The final optics in a laser-driven inertial fusion energy (IFE) plant would face significant neutron, x-ray, and debris fluxes from the target for extended periods of continuous operation. Manufacturing optics that can properly operate while enduring this harsh environment is a non-trivial challenge. To address this issue, we can create optics in gas by using interfering ultraviolet lasers to induce substantial density modulations in an ozone-oxygen mixture via periodically heating the gas in space. The spatially modulated gas will then act as a volume diffraction grating. These transient optics are debris-resistant and feature much higher damage thresholds than traditional solid-state optics, providing a promising method towards efficiently manipulating high-energy laser beams. In this work, we created an ozone grating experimentally using the 4th harmonic of an Nd:YAG laser.

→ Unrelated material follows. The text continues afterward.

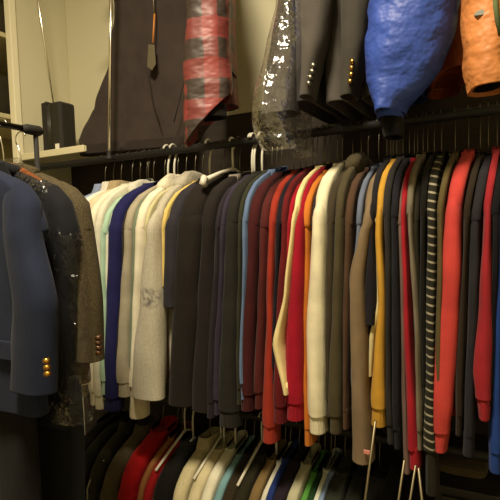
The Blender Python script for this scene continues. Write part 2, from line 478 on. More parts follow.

We demonstrated the efficient diffraction of a nanosecond probe beam by a gas grating and characterized several key properties of the system, including its lifetime and the impact of energy deposition on the temporal evolution of the gas response. The experimental results support a theoretical model of the process that includes the heat deposition mechanism, gas dynamics, and the resultant optical response, suggesting parameters that allow the efficient creation of gas gratings.